(Scene script records)
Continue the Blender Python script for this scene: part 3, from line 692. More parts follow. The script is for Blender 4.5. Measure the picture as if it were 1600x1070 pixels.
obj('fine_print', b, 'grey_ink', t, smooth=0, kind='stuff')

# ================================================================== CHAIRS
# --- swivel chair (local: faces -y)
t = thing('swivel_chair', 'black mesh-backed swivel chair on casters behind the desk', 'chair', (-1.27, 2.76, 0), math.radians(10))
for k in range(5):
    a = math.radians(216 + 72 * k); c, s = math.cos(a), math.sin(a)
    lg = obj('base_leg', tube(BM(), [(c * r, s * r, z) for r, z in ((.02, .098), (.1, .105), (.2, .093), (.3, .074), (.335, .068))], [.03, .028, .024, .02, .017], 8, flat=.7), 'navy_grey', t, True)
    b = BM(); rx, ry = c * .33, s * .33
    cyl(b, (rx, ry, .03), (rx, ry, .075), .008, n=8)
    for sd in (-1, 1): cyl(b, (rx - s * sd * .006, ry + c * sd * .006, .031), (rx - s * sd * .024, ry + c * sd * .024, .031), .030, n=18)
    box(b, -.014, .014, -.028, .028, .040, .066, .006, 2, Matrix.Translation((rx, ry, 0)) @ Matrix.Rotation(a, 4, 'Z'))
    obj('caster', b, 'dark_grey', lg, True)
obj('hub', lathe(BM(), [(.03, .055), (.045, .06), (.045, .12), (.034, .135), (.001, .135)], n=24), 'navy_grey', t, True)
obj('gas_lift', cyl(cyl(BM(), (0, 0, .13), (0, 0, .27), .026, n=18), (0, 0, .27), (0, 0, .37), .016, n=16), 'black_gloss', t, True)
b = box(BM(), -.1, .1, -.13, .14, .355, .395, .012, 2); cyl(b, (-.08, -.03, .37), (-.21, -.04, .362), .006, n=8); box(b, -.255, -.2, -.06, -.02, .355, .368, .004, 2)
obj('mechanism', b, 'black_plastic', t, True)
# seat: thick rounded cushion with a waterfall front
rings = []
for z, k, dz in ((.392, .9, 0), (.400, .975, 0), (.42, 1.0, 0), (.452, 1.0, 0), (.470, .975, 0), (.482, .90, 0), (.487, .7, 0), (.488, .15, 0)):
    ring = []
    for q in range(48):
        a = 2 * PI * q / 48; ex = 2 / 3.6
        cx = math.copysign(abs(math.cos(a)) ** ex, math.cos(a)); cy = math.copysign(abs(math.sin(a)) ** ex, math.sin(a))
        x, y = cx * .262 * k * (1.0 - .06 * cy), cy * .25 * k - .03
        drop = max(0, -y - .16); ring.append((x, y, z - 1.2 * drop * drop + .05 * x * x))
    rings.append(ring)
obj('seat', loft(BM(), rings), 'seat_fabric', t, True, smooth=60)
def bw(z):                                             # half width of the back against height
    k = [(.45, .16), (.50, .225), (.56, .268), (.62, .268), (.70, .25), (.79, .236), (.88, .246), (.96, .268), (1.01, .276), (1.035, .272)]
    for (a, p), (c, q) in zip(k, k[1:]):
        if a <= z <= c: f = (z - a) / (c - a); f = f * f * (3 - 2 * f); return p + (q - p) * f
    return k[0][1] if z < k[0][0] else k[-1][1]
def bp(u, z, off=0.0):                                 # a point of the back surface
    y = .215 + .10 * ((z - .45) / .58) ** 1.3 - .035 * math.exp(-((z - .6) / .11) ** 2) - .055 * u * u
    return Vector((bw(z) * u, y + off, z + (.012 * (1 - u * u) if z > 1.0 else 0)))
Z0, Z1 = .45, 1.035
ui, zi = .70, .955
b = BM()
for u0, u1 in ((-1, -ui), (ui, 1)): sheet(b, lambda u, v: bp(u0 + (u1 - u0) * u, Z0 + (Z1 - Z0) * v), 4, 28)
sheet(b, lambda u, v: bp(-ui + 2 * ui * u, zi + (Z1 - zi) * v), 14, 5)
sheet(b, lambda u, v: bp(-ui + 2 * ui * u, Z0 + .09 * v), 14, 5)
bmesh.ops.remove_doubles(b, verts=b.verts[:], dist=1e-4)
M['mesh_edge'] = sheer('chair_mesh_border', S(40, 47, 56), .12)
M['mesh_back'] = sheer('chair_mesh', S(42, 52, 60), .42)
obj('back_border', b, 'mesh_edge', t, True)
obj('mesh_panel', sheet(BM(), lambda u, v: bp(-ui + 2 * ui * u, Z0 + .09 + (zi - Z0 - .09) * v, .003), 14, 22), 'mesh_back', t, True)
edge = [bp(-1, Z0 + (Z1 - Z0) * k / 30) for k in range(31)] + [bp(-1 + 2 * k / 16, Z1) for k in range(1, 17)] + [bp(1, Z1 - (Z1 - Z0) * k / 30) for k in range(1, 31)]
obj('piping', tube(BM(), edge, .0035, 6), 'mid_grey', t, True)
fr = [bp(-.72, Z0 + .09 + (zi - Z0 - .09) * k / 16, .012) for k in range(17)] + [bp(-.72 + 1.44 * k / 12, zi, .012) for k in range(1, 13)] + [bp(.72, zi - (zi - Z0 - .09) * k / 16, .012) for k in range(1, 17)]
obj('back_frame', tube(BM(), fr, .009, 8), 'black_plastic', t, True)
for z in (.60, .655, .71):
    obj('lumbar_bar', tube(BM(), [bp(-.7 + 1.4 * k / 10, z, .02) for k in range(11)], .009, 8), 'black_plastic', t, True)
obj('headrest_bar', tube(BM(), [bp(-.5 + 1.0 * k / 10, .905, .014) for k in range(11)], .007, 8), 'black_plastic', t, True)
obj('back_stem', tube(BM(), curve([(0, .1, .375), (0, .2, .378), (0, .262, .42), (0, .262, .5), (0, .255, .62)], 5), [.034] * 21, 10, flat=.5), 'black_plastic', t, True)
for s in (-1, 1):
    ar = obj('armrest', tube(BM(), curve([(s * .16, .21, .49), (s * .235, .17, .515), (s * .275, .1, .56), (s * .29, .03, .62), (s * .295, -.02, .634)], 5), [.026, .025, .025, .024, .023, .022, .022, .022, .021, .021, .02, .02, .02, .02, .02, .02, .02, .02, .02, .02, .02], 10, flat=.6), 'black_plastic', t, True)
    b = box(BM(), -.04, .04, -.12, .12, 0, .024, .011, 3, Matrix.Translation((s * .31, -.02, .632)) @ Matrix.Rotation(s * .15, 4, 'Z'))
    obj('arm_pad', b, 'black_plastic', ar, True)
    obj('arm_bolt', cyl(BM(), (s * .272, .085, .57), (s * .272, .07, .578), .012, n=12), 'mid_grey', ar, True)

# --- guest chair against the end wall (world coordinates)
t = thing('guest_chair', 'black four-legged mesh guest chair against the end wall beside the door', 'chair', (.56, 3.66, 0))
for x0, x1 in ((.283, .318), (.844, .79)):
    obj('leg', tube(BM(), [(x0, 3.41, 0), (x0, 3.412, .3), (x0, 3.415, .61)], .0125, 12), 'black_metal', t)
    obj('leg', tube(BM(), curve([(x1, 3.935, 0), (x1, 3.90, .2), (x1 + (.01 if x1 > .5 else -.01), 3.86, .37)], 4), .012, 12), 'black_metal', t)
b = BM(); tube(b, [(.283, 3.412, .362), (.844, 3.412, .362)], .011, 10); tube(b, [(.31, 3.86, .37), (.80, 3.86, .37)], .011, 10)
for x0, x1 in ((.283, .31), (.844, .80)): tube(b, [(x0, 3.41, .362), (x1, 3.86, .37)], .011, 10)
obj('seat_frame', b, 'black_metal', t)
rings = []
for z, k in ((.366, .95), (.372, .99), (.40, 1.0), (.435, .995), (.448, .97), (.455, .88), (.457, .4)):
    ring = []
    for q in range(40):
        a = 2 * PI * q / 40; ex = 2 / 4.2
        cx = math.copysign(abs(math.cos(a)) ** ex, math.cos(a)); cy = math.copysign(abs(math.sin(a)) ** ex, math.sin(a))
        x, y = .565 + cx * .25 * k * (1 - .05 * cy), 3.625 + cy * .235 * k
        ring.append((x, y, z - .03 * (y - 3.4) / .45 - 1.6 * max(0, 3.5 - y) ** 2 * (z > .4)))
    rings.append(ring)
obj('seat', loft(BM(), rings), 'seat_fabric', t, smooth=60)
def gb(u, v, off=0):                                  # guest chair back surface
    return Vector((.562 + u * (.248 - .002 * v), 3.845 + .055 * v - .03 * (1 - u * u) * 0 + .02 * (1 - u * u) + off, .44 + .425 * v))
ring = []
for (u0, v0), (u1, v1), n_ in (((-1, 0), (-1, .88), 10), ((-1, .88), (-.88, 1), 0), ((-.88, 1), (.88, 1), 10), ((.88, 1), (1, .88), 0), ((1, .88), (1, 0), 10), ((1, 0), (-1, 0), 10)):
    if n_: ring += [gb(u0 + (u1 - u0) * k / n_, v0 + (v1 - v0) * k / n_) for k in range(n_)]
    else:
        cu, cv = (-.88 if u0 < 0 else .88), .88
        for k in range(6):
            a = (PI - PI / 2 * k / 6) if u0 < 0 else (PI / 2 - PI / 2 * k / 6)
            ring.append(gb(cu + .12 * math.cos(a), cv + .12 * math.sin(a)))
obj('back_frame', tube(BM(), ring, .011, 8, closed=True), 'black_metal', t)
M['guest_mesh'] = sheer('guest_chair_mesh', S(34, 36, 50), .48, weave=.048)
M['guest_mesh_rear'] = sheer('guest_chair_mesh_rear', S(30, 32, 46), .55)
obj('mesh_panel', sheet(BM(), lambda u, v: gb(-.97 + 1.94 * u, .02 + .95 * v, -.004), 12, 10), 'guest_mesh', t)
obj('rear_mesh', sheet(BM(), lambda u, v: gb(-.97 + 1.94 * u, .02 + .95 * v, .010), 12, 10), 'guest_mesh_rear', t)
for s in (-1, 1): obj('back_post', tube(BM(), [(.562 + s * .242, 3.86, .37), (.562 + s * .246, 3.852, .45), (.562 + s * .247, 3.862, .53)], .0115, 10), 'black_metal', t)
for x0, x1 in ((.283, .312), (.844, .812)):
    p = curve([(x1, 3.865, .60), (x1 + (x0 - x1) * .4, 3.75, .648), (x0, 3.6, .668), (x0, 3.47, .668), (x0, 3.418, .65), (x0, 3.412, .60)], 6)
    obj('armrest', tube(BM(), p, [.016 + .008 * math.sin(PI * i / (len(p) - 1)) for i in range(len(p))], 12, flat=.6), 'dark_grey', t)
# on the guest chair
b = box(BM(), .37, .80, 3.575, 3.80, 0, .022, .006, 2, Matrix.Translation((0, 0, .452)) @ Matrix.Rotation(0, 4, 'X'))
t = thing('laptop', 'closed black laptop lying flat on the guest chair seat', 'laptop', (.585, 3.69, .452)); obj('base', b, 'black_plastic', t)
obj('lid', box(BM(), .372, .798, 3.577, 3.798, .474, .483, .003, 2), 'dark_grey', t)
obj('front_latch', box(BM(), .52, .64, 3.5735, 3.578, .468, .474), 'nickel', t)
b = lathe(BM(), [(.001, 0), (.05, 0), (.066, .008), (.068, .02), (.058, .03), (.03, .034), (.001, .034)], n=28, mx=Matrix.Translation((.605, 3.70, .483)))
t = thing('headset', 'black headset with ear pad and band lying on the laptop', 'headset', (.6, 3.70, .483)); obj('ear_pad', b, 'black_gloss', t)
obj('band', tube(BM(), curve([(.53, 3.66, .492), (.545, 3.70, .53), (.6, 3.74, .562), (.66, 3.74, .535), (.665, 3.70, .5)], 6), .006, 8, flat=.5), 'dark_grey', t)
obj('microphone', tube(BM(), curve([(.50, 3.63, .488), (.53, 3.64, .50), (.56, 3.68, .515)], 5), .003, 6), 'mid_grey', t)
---
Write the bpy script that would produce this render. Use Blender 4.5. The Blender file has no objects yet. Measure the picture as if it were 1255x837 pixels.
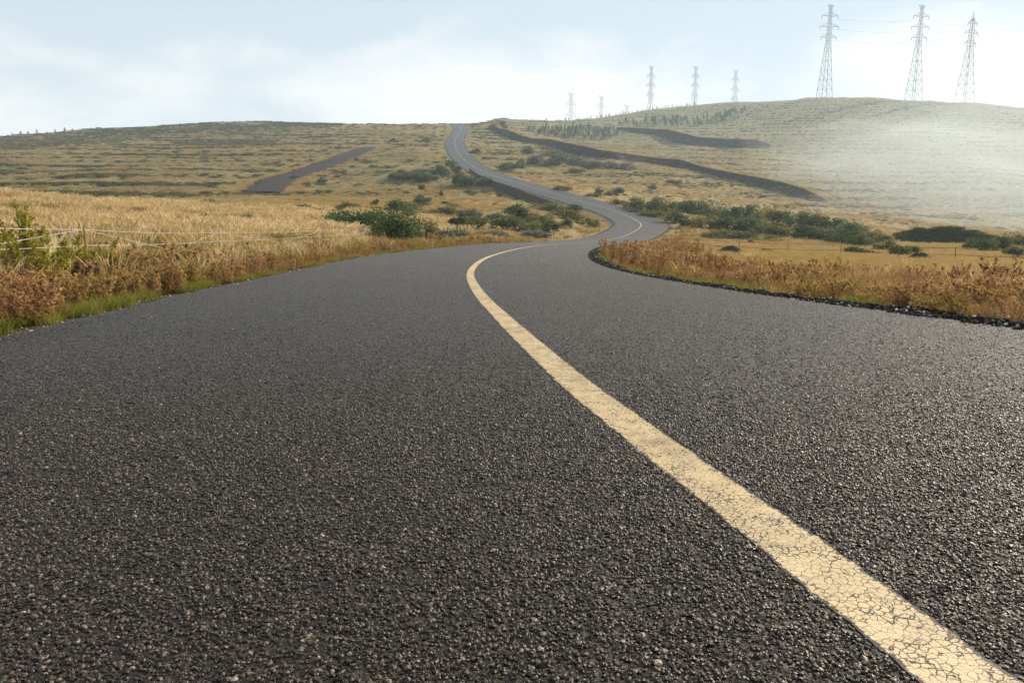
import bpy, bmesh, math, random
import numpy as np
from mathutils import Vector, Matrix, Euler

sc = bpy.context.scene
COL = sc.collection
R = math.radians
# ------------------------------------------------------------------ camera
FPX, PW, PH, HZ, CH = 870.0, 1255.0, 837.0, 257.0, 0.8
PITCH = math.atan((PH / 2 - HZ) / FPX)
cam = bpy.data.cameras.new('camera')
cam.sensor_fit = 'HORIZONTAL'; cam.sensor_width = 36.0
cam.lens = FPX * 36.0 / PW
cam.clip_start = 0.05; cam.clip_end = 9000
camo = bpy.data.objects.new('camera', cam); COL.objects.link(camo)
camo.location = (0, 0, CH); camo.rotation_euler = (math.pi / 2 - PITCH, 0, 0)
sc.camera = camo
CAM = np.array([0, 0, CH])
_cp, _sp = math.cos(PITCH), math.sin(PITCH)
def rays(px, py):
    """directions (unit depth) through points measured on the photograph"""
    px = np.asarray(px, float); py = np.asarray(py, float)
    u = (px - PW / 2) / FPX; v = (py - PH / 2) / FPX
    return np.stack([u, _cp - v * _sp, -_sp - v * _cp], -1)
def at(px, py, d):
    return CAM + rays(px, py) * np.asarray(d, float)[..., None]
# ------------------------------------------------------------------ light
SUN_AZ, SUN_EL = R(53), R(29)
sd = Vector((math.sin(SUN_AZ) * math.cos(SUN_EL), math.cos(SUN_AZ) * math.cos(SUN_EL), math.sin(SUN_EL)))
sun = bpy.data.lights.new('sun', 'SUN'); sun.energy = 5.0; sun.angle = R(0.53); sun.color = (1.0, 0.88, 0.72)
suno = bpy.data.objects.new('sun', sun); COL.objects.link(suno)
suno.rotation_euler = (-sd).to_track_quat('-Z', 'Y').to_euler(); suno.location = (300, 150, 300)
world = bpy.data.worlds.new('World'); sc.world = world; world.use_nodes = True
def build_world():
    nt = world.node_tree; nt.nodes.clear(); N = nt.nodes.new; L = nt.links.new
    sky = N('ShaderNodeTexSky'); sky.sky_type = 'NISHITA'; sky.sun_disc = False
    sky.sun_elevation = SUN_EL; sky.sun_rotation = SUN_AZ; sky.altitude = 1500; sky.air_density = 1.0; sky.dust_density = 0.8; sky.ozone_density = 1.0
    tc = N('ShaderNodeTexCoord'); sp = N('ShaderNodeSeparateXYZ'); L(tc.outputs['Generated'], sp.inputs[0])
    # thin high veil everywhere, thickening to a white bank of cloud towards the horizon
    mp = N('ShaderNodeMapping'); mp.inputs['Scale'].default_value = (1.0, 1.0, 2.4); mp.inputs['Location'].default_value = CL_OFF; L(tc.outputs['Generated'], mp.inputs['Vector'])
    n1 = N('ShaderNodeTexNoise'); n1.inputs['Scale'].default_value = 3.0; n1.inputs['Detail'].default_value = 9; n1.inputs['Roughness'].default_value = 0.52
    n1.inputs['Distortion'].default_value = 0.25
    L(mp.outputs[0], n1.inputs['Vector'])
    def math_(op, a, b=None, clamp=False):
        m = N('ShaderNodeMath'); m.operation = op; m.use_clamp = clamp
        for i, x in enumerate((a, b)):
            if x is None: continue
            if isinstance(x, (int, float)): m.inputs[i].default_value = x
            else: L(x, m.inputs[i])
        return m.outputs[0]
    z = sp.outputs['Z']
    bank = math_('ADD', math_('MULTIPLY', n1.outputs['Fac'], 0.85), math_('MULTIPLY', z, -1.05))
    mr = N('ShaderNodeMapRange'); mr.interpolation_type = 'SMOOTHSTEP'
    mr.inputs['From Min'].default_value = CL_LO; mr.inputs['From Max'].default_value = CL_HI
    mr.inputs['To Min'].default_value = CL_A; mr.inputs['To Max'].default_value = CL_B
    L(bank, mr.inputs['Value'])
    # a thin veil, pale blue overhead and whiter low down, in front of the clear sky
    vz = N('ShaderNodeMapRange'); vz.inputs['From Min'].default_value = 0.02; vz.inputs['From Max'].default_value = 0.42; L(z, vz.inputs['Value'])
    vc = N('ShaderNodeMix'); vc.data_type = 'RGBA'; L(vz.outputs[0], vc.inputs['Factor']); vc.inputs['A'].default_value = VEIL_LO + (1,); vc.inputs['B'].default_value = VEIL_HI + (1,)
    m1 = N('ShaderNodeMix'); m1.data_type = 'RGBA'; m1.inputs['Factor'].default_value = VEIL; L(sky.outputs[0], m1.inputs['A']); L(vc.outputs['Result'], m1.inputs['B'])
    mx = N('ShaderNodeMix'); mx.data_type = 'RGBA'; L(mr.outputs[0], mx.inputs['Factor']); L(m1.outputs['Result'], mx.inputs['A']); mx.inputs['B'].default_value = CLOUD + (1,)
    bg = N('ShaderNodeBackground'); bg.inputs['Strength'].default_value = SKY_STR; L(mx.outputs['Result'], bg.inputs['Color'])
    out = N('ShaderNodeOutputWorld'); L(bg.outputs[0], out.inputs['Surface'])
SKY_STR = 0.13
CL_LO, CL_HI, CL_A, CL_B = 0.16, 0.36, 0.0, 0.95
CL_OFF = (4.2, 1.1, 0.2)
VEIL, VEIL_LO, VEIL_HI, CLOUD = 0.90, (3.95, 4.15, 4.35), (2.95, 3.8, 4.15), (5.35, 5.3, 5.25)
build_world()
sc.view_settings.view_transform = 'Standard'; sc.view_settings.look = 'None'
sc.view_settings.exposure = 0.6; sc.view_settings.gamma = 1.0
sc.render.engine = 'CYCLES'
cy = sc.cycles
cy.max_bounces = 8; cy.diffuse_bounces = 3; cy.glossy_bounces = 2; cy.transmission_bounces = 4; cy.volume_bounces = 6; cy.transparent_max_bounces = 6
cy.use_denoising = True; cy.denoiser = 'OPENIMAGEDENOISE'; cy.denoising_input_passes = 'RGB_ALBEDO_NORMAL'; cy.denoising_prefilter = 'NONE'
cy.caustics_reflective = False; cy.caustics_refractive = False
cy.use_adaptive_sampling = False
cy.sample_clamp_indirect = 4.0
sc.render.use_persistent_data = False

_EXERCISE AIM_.
Exactly the lines above from the one with "Continue the Blender" to the one with "obj('fine_print', b, 'grey_ink', t, smooth=0, kind='stuff')", both included, are to be quoted; leave the rest out.

_WORKED SOLUTION_.
Continue the Blender Python script for this scene: part 3, from line 692. More parts follow. The script is for Blender 4.5. Measure the picture as if it were 1600x1070 pixels.
obj('fine_print', b, 'grey_ink', t, smooth=0, kind='stuff')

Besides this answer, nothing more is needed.